Concrètement, les débats budgétaires en disent long sur le sérieux des engagements politiques. Dans le sillage de la crise actuelle, les économies budgétaires réalisées dans plusieurs pays ont déjà touché les enfants soit directement au niveau du budget de l’Etat, soit parce que les dotations des collectivités locales ont été réduites.

Le financement de l’éducation, de la santé et des prestations sociales pour les groupes vulnérables a été considérablement amputé dans certains pays. Et ce avant même que les gouvernements ne commencent à rembourser la dette qu’ils ont contractée pour juguler la crise financière et sauver les banques.

D’où un débat sur le sens concret de l’expression « toutes les limites des ressources dont ils disposent » employée dans la Convention. Il va de soi que, lorsque la société doit se serrer la ceinture, les intérêts de l’enfant en pâtissent. Cela étant, toute décision pénalisant ceux qui sont déjà vulnérables et creusant ainsi les inégalités est contraire à l’esprit même de la Convention.

Il importe particulièrement d’analyser les conséquences à court et à long terme pour les enfants avant l’approbation des prochains budgets. En Europe aussi, nous avons d’ores et déjà un problème grave de pauvreté chez les enfants. Elle est même d’une ampleur effrayante dans certains pays. De nombreux enfants naissent défavorisés. Il faut y remédier.
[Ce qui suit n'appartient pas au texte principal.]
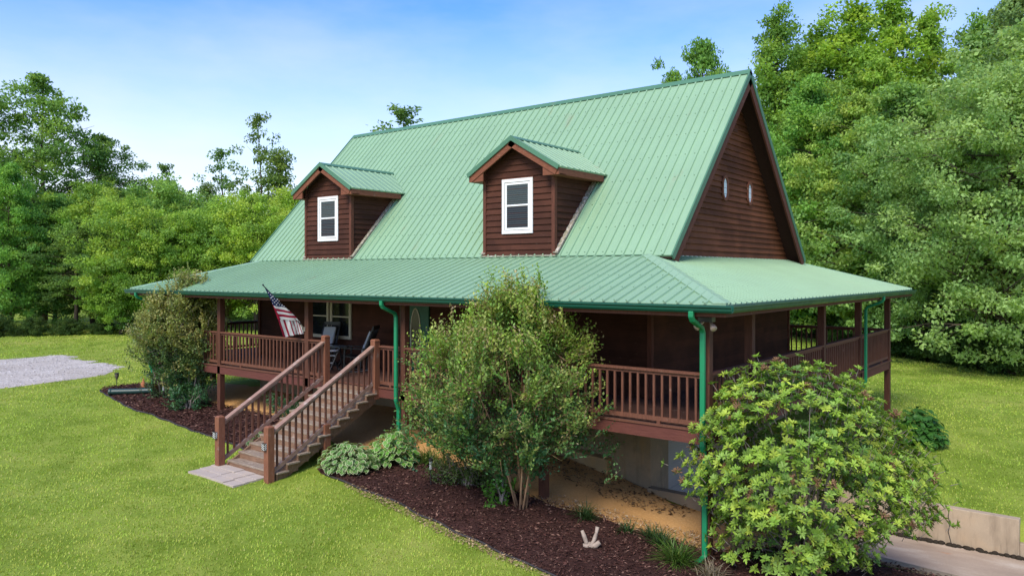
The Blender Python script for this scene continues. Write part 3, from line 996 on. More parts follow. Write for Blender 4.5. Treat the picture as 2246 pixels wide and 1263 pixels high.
# stairs
SXL, SXR = -9.67, -7.92
ZG0 = -1.50
stair = bpy.data.objects.new('staircase', None)
COL.objects.link(stair); stair.parent = house
stair.matrix_parent_inverse = Matrix.Translation(-Vector(ROOTLOC[house.name]))
for x in (SXL + .12, SXR - .02):
    mb = MB()
    mb.add([(x - .022, -.03, -.03), (x - .022, -.03, -.33), (x - .022, -2.46, -1.56), (x - .022, -2.70, -1.56), (x - .022, -2.70, -1.42),
            (x + .022, -.03, -.03), (x + .022, -.03, -.33), (x + .022, -2.46, -1.56), (x + .022, -2.70, -1.56), (x + .022, -2.70, -1.42)],
           [(0, 1, 2, 3, 4), (9, 8, 7, 6, 5), (0, 5, 6, 1), (1, 6, 7, 2), (2, 7, 8, 3), (3, 8, 9, 4), (4, 9, 5, 0)])
    part(mb, 'stringer', M['riser'], stair)
nst = 10
rise = (.03 - ZG0) / (nst + 1); run = .258
for k in range(nst):
    zt = .03 - rise * (k + 1); yf = -.06 - run * (k + 1)
    t = MB(); t.box(SXL + .075, SXR + .10, yf - .03, yf + run - .005, zt - .035, zt)
    part(t, 'tread', M['tread'], stair, bevel=.006)
    t = MB(); t.box(SXL + .095, SXR + .06, yf + run - .03, yf + run - .006, zt + .001, zt + rise - .036)
    part(t, 'riser', M['riser'], stair)
    t = MB(); t.box(SXR + .0, SXR + .03, yf, yf + run - .006, zt - .20, zt - .036)
    part(t, 'riser_end', M['riser'], stair)
t = MB(); t.box(SXL + .095, SXR + .06, -.06 - run * nst - .02, -.06 - run * nst, ZG0 - .05, ZG0 + rise - .036)
part(t, 'riser', M['riser'], stair)
NY = -2.79
for x, lab in ((SXL, 1), (SXR, 2)):
    t = MB(); t.box(x - .075, x + .075, NY - .075, NY + .075, -1.75, -.45)
    t.hexa([(x - .075, NY - .075, -.45), (x + .075, NY - .075, -.45), (x + .075, NY + .075, -.45), (x - .075, NY + .075, -.45)], [(x - .045, NY - .045, -.42), (x + .045, NY - .045, -.42), (x + .045, NY + .045, -.42), (x - .045, NY + .045, -.42)])
    part(t, 'newel_post', M['newel'], stair, bevel=.006)
    t = MB(); t.box(x - .075, x + .075, -.115, .035, -.25, 1.05)
    t.hexa([(x - .085, -.125, 1.05), (x + .085, -.125, 1.05), (x + .085, .045, 1.05), (x - .085, .045, 1.05)], [(x - .06, -.10, 1.09), (x + .06, -.10, 1.09), (x + .06, .02, 1.09), (x - .06, .02, 1.09)])
    part(t, 'newel_post', M['newel'], stair, bevel=.006)
    ya, yb = -.115, NY + .075
    za, zb2 = .93, -.545
    t = MB(); t.beam((x, ya, za), (x, yb, zb2), .13, .04); t.beam((x, ya, za - .05), (x, yb, zb2 - .05), .04, .07)
    part(t, 'handrail', M['caprail'], stair)
    t = MB(); t.beam((x, ya, .10), (x, yb, zb2 - .80), .045, .08)
    part(t, 'bottom_rail', M['caprail'], stair)
    for k in range(17):
        s_ = (k + .7) / 17.4; yy = ya + (yb - ya) * s_; zz = za + (zb2 - za) * s_
        t = MB(); t.beam((x, yy, zz - .79), (x, yy, zz - .07), .036, .036, (0, 1, 0))
        part(t, 'baluster', M['rail'], stair)
t = MB(); t.box(SXR - .075, SXR + .075, -1.49, -1.34, -1.65, -.60)
part(t, 'stair_post', M['newel'], stair, bevel=.006)

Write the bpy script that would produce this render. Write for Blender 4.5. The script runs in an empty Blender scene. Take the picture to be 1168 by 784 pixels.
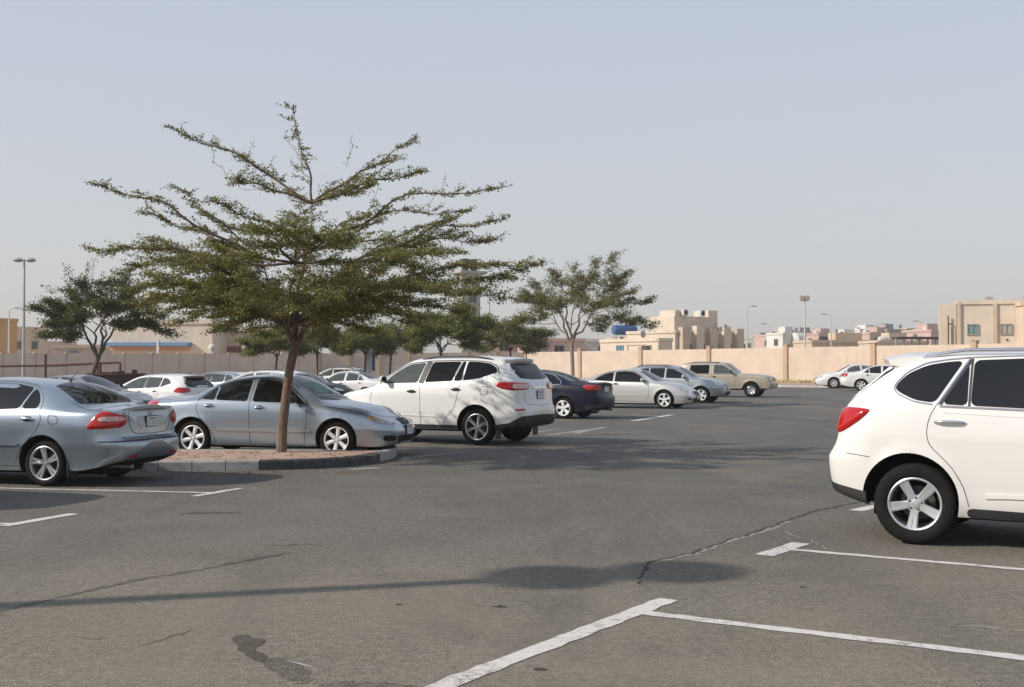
SKY_DUST = 3.0; SKY_SAT = .7; SKY_HAZE = .72; SKY_HAZE_K = 11.5; SKY_STR = .10; SUN_STR = 4.3; EXPOSURE = 0.0; HAZE = .0006
import bpy, bmesh, math, random
import numpy as np
from mathutils import Vector, Matrix
from mathutils.bvhtree import BVHTree
C = bpy.context.scene.collection
PI = math.pi
R_ = math.radians

# ---------------------------------------------------------------- camera model (used to measure ground points)
CAM_H = 1.6
FPX = 1371.0
PITCH = math.atan(26.0 / FPX)
def ground(px, py, z=0.0):
    """world point on the plane z seen at photo pixel (px,py)"""
    dx = (px - 584) / FPX; dv = (392 - py) / FPX
    dy = math.cos(PITCH) - dv * math.sin(PITCH); dz = math.sin(PITCH) + dv * math.cos(PITCH)
    t = (z - CAM_H) / dz
    return Vector((dx * t, dy * t, z))
def at_depth(px, py, Y):
    dx = (px - 584) / FPX; dv = (392 - py) / FPX
    dy = math.cos(PITCH) - dv * math.sin(PITCH); dz = math.sin(PITCH) + dv * math.cos(PITCH)
    t = Y / dy
    return Vector((dx * t, Y, CAM_H + dz * t))

# ---------------------------------------------------------------- object helpers
def link(o, parent=None):
    C.objects.link(o)
    if parent is not None: o.parent = parent
    return o
def tag(o, label=None, cat=None, group=None, kind=None):
    if label: o['label'] = label
    if cat: o['category'] = cat
    if group: o['group'] = group
    if kind: o['kind'] = kind
    return o
def empty(name, loc=(0, 0, 0), rz=0.0, label=None, cat=None, group=None):
    o = bpy.data.objects.new(name, None); C.objects.link(o)
    o.location = loc; o.rotation_euler = (0, 0, rz); o.empty_display_size = .2
    return tag(o, label, cat, group)
def mesh_obj(name, verts, faces, mats, parent=None, smooth=False, midx=None, sharp=None):
    me = bpy.data.meshes.new(name)
    me.from_pydata([tuple(v) for v in verts], [], [tuple(f) for f in faces])
    if not isinstance(mats, (list, tuple)): mats = [mats]
    for m in mats: me.materials.append(m)
    if midx is not None: me.polygons.foreach_set('material_index', midx)
    if smooth: me.polygons.foreach_set('use_smooth', [True] * len(me.polygons))
    me.update()
    if smooth and sharp: me.set_sharp_from_angle(angle=R_(sharp))
    return link(bpy.data.objects.new(name, me), parent)
def fix_normals(o):
    bm = bmesh.new(); bm.from_mesh(o.data); bmesh.ops.recalc_face_normals(bm, faces=bm.faces); bm.to_mesh(o.data); bm.free()
    return o

class MB:
    """mesh builder: collects simple solids into ONE mesh"""
    def __init__(s): s.v = []; s.f = []; s.m = []
    def add(s, v, f, mi=0):
        b = len(s.v); s.v += [tuple(p) for p in v]; s.f += [tuple(i + b for i in q) for q in f]; s.m += [mi] * len(f)
    def box(s, c, d, rz=0.0, mi=0, bev=0.0):
        cx, cy, cz = c; hx, hy, hz = d[0] / 2, d[1] / 2, d[2] / 2
        cr, sr = math.cos(rz), math.sin(rz)
        if bev <= 0:
            P = [(-hx, -hy, -hz), (hx, -hy, -hz), (hx, hy, -hz), (-hx, hy, -hz), (-hx, -hy, hz), (hx, -hy, hz), (hx, hy, hz), (-hx, hy, hz)]
            F = [(0, 3, 2, 1), (4, 5, 6, 7), (0, 1, 5, 4), (1, 2, 6, 5), (2, 3, 7, 6), (3, 0, 4, 7)]
        else:
            bm = bmesh.new(); bmesh.ops.create_cube(bm, size=1.0)
            for v in bm.verts: v.co = Vector((v.co.x * 2 * hx, v.co.y * 2 * hy, v.co.z * 2 * hz))
            bmesh.ops.bevel(bm, geom=bm.edges[:], offset=bev, segments=2, affect='EDGES')
            bm.verts.index_update()
            P = [tuple(v.co) for v in bm.verts]; F = [tuple(v.index for v in f.verts) for f in bm.faces]; bm.free()
        s.add([(cx + x * cr - y * sr, cy + x * sr + y * cr, cz + z) for x, y, z in P], F, mi)
    def tube(s, pts, rad, n=8, mi=0, cap=True):
        pts = [Vector(p) for p in pts]
        if not isinstance(rad, (list, tuple)): rad = [rad] * len(pts)
        V = []; F = []
        prev = None
        for i, p in enumerate(pts):
            t = (pts[min(i + 1, len(pts) - 1)] - pts[max(i - 1, 0)]).normalized()
            if prev is None:
                a = Vector((0, 0, 1)) if abs(t.z) < .9 else Vector((1, 0, 0))
                u = t.cross(a).normalized()
            else:
                u = (prev - t * prev.dot(t)).normalized()
            prev = u; w = t.cross(u)
            for k in range(n):
                a = 2 * PI * k / n
                V.append(p + (u * math.cos(a) + w * math.sin(a)) * rad[i])
        for i in range(len(pts) - 1):
            for k in range(n):
                F.append((i * n + k, i * n + (k + 1) % n, (i + 1) * n + (k + 1) % n, (i + 1) * n + k))
        if cap:
            F.append(tuple(range(n - 1, -1, -1))); F.append(tuple((len(pts) - 1) * n + k for k in range(n)))
        s.add(V, F, mi)
    def lathe(s, prof, n=32, mi=0, axis='z', c=(0, 0, 0), close=False):
        """prof: list of (r, h)"""
        V = []; F = []
        for r, h in prof:
            for k in range(n):
                a = 2 * PI * k / n; x, y = r * math.cos(a), r * math.sin(a)
                if axis == 'z': V.append((c[0] + x, c[1] + y, c[2] + h))
                elif axis == 'y': V.append((c[0] + x, c[1] + h, c[2] + y))
                else: V.append((c[0] + h, c[1] + x, c[2] + y))
        m = len(prof)
        for i in range(m - 1 + (1 if close else 0)):
            j = (i + 1) % m
            for k in range(n):
                F.append((i * n + k, i * n + (k + 1) % n, j * n + (k + 1) % n, j * n + k))
        s.add(V, F, mi)
    def prism(s, poly, z0, z1, mi=0):
        """poly: xy list"""
        n = len(poly)
        V = [(p[0], p[1], z0) for p in poly] + [(p[0], p[1], z1) for p in poly]
        F = [tuple(range(n - 1, -1, -1)), tuple(range(n, 2 * n))] + [(i, (i + 1) % n, n + (i + 1) % n, n + i) for i in range(n)]
        s.add(V, F, mi)
    def build(s, name, mats, parent=None, smooth=False, sharp=35, fix=True):
        o = mesh_obj(name, s.v, s.f, mats, parent, False, s.m)
        if fix: fix_normals(o)
        if smooth:
            o.data.polygons.foreach_set('use_smooth', [True] * len(o.data.polygons)); o.data.set_sharp_from_angle(angle=R_(sharp))
        return o

# ---------------------------------------------------------------- materials
MATS = {}
def new_mat(name):
    m = bpy.data.materials.new(name); m.use_nodes = True
    nt = m.node_tree; nt.nodes.clear()
    out = nt.nodes.new('ShaderNodeOutputMaterial'); b = nt.nodes.new('ShaderNodeBsdfPrincipled')
    nt.links.new(b.outputs[0], out.inputs[0])
    MATS[name] = m
    return m, nt, b
def rgb(c): return (c[0], c[1], c[2], 1.0)
def noise(nt, scale, detail=4, rough=.55, vec=None, dist=0):
    n = nt.nodes.new('ShaderNodeTexNoise'); n.inputs['Scale'].default_value = scale; n.inputs['Detail'].default_value = detail
    n.inputs['Roughness'].default_value = rough; n.inputs['Distortion'].default_value = dist
    if vec is not None: nt.links.new(vec, n.inputs['Vector'])
    return n.outputs['Fac']
def ramp(nt, fac, stops, mode='LINEAR'):
    r = nt.nodes.new('ShaderNodeValToRGB'); r.color_ramp.interpolation = mode
    e = r.color_ramp.elements
    while len(e) < len(stops): e.new(.5)
    for i, (p, c) in enumerate(stops):
        e[i].position = p; e[i].color = rgb(c) if not isinstance(c, (int, float)) else (c, c, c, 1)
    nt.links.new(fac, r.inputs[0]); return r.outputs[0]
def mix(nt, fac, a, b, mode='MIX'):
    m = nt.nodes.new('ShaderNodeMix'); m.data_type = 'RGBA'; m.blend_type = mode
    for val, k in ((fac, 0), (a, 6), (b, 7)):
        if hasattr(val, 'links'): nt.links.new(val, m.inputs[k])
        elif isinstance(val, (int, float)) and k: m.inputs[k].default_value = (val, val, val, 1)
        elif k: m.inputs[k].default_value = rgb(val)
        else: m.inputs[k].default_value = val
    return m.outputs[2]
def mth(nt, op, a, b=None, clamp=False):
    m = nt.nodes.new('ShaderNodeMath'); m.operation = op; m.use_clamp = clamp
    for i, v in enumerate((a, b)):
        if v is None: continue
        if hasattr(v, 'links'): nt.links.new(v, m.inputs[i])
        else: m.inputs[i].default_value = v
    return m.outputs[0]
def bump(nt, b, h, strength=.3, dist=.02):
    n = nt.nodes.new('ShaderNodeBump'); n.inputs['Strength'].default_value = strength; n.inputs['Distance'].default_value = dist
    nt.links.new(h, n.inputs['Height']); nt.links.new(n.outputs[0], b.inputs['Normal'])
def objco(nt): return nt.nodes.new('ShaderNodeTexCoord').outputs['Object']
def geopos(nt): return nt.nodes.new('ShaderNodeNewGeometry').outputs['Position']
def mapping(nt, vec, scale=(1, 1, 1), rot=(0, 0, 0), loc=(0, 0, 0)):
    m = nt.nodes.new('ShaderNodeMapping'); m.inputs['Scale'].default_value = scale; m.inputs['Rotation'].default_value = rot; m.inputs['Location'].default_value = loc
    nt.links.new(vec, m.inputs[0]); return m.outputs[0]

def simple(name, col, rough=.6, metal=0.0, var=0.12, scale=6.0, bmp=0.0, coat=0.0, spec=.5):
    """a plain procedural material with slight mottling"""
    if name in MATS: return MATS[name]
    m, nt, b = new_mat(name)
    f = noise(nt, scale, 5, .6, objco(nt))
    c0 = [max(0, x * (1 - var)) for x in col]; c1 = [min(1, x * (1 + var)) for x in col]
    nt.links.new(ramp(nt, f, [(.3, c0), (.7, c1)]), b.inputs['Base Color'])
    b.inputs['Roughness'].default_value = rough; b.inputs['Metallic'].default_value = metal
    b.inputs['Coat Weight'].default_value = coat; b.inputs['Specular IOR Level'].default_value = .5 if coat > .5 else .25; b.inputs['Specular IOR Level'].default_value = spec
    if bmp: bump(nt, b, noise(nt, scale * 8, 3, .6, objco(nt)), bmp, .01)
    return m
def paint(name, col, metal=.0, dust=.25, rough=.3, coat=.8):
    """car paint under clear coat, desert dust gathered low down and on the flat tops"""
    if name in MATS: return MATS[name]
    m, nt, b = new_mat(name)
    oc = objco(nt)
    f = noise(nt, 2.2, 6, .65, oc)
    geo = nt.nodes.new('ShaderNodeNewGeometry')
    sep = nt.nodes.new('ShaderNodeSeparateXYZ'); nt.links.new(oc, sep.inputs[0])
    low = ramp(nt, sep.outputs[2], [(.2, 1.0), (.62, 0.0)])
    d = mth(nt, 'MULTIPLY', mth(nt, 'ADD', mth(nt, 'MULTIPLY', low, .7), mth(nt, 'MULTIPLY', f, .5)), dust, True)
    base = mix(nt, d, col, (.33, .29, .24))
    nt.links.new(base, b.inputs['Base Color'])
    mt = mth(nt, 'SUBTRACT', metal, mth(nt, 'MULTIPLY', d, metal), True)
    nt.links.new(mt, b.inputs['Metallic'])
    nt.links.new(mth(nt, 'ADD', rough, mth(nt, 'MULTIPLY', d, .35)), b.inputs['Roughness'])
    b.inputs['Coat Weight'].default_value = coat; b.inputs['Specular IOR Level'].default_value = .5 if coat > .5 else .25; b.inputs['Coat Roughness'].default_value = .045
    nt.links.new(mth(nt, 'MULTIPLY', d, .25), b.inputs['Coat Roughness']) if dust > .4 else None
    return m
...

La crise actuelle ne saurait servir d’échappatoire – au contraire.

On ne peut invoquer le manque de ressources pour se soustraire aux obligations de protection des droits de l’enfant et pour retarder l’application des mesures. Plus les difficultés sont grandes, plus il y a de raisons d’adopter une politique volontariste à même de régler les problèmes suivant une démarche systématique.

C’est d’ailleurs tout particulièrement en temps de crise que l’Etat doit réaffirmer ses engagements et respecter pleinement les droits de l’enfant – de tous les enfants.